_INFORMATION SUPPLIED_:
---

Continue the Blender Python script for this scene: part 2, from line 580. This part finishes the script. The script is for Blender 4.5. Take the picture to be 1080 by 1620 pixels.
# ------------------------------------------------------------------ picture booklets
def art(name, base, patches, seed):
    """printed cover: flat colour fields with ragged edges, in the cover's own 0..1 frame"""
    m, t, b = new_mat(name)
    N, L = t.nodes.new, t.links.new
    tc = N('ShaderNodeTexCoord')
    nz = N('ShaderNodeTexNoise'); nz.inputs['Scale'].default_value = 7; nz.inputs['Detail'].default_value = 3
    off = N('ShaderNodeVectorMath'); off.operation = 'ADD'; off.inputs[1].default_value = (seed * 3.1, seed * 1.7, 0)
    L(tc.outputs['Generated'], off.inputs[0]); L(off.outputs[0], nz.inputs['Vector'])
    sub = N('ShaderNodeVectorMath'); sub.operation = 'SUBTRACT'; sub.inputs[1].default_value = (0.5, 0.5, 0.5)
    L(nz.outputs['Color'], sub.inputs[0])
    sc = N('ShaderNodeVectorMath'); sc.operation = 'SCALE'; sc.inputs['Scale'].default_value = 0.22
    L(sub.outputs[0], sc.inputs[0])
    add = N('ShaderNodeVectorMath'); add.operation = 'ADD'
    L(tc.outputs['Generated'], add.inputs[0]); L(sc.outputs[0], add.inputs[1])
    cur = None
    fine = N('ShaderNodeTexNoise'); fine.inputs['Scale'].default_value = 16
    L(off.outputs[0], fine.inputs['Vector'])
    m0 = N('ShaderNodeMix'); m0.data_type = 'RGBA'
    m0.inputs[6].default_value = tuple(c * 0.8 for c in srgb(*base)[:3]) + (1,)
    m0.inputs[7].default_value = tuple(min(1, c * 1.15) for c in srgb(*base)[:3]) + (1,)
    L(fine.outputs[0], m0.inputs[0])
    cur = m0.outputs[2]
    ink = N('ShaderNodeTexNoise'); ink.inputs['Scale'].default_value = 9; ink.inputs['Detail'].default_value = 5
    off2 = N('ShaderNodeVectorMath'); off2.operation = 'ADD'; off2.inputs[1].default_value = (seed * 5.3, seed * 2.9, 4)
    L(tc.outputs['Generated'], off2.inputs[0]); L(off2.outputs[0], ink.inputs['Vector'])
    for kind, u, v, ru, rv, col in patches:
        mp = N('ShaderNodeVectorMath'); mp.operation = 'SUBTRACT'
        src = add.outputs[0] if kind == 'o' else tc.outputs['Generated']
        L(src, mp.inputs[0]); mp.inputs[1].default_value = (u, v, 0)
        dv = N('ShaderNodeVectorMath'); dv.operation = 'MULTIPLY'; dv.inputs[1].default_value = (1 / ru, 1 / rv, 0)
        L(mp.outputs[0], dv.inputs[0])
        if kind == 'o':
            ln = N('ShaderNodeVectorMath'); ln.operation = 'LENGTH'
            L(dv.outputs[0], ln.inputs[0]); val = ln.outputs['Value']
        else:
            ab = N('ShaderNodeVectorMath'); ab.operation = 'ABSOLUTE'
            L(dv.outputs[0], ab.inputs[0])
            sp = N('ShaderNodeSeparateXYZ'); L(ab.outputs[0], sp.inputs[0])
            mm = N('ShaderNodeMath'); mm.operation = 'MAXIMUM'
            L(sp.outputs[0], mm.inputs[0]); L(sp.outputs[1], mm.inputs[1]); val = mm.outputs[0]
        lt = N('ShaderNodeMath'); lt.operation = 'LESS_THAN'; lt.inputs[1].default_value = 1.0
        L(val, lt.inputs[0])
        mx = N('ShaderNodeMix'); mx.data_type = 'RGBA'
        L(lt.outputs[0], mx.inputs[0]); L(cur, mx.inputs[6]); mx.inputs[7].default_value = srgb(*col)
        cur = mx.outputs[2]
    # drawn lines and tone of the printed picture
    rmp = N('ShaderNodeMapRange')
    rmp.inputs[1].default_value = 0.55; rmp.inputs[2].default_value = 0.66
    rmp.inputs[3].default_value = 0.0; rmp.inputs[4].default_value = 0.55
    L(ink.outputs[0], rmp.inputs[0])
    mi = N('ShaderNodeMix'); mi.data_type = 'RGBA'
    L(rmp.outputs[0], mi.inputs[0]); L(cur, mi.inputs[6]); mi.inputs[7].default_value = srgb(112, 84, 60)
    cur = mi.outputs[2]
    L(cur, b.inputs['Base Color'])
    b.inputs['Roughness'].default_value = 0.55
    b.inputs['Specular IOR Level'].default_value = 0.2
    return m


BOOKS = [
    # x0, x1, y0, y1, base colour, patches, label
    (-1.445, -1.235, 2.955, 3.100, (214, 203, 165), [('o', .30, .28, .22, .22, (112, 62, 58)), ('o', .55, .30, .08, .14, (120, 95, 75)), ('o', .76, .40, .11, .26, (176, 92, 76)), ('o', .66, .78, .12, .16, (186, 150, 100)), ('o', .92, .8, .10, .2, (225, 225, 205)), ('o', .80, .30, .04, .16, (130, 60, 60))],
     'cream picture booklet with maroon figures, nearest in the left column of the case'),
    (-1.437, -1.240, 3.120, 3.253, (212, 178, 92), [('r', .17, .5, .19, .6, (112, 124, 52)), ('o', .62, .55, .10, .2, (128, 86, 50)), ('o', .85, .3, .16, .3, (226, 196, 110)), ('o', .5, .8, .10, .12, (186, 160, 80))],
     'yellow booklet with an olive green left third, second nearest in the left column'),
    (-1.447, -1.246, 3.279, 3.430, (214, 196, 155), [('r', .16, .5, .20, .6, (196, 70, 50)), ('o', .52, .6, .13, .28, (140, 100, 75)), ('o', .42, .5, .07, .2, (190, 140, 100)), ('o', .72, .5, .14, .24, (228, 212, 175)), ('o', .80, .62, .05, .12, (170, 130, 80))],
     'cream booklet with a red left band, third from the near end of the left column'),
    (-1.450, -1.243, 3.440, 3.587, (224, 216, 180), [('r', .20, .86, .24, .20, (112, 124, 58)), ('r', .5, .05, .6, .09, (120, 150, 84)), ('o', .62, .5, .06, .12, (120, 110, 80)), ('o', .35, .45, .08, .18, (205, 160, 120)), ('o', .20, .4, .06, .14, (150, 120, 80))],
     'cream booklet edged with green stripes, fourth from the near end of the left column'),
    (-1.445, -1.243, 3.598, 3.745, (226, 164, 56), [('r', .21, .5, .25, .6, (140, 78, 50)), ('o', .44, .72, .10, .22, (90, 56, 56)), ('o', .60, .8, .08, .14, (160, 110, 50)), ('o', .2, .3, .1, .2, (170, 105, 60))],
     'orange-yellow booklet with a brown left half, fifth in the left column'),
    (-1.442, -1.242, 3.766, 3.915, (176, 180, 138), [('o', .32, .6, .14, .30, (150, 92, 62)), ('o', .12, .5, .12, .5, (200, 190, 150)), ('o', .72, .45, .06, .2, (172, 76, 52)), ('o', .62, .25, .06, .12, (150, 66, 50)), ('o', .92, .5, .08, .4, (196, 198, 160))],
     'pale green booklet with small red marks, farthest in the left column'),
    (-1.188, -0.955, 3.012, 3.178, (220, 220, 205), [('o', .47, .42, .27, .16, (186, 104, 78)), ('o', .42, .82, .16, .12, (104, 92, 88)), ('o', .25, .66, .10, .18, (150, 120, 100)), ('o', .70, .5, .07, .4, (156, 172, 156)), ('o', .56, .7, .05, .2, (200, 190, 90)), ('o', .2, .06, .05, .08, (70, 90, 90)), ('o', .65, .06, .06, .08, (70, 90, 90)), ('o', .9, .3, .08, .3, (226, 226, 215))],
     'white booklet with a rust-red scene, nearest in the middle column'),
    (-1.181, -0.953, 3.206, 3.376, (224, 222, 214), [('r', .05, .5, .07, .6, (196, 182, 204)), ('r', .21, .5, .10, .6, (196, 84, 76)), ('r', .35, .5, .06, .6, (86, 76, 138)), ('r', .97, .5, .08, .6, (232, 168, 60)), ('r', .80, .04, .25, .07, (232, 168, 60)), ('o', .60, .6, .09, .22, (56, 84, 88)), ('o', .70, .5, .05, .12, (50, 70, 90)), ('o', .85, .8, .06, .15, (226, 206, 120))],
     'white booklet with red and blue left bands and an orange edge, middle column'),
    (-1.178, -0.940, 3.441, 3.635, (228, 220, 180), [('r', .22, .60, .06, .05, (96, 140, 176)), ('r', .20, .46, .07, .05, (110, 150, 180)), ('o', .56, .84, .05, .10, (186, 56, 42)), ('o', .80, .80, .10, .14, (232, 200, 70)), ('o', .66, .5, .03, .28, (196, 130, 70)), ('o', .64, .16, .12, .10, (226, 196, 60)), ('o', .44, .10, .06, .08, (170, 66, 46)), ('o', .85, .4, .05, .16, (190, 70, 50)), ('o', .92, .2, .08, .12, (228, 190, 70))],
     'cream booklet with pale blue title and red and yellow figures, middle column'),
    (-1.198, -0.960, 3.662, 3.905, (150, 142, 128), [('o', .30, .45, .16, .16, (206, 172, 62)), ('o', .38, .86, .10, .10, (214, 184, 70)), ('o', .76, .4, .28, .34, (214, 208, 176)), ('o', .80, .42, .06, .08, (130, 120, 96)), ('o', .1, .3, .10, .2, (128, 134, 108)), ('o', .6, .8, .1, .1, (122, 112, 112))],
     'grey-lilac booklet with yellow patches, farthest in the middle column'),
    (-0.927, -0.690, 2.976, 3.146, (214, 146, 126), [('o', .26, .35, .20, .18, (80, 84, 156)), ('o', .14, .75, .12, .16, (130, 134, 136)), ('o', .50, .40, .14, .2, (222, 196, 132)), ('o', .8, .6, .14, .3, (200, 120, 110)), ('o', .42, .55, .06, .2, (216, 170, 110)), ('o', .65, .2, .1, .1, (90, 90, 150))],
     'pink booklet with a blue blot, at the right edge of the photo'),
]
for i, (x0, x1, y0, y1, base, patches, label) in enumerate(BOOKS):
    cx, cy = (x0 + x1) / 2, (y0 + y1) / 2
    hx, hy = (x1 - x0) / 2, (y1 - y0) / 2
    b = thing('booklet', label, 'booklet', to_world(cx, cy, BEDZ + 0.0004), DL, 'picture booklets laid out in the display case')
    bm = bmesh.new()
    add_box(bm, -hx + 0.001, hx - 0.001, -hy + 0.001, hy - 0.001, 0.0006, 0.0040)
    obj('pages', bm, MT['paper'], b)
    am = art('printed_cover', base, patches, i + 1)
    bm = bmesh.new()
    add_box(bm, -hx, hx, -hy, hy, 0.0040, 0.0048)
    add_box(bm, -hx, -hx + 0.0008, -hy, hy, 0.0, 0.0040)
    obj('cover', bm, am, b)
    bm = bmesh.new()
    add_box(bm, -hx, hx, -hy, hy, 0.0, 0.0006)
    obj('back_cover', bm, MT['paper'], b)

---

_WHAT YOU HAVE TO DO_: In the listing above, locate each line with "scene" and copy it.

_WRITTEN RESPONSE_:
Continue the Blender Python script for this scene: part 2, from line 580. This part finishes the script. The script is for Blender 4.5. Take the picture to be 1080 by 1620 pixels.
     'white booklet with a rust-red scene, nearest in the middle column'),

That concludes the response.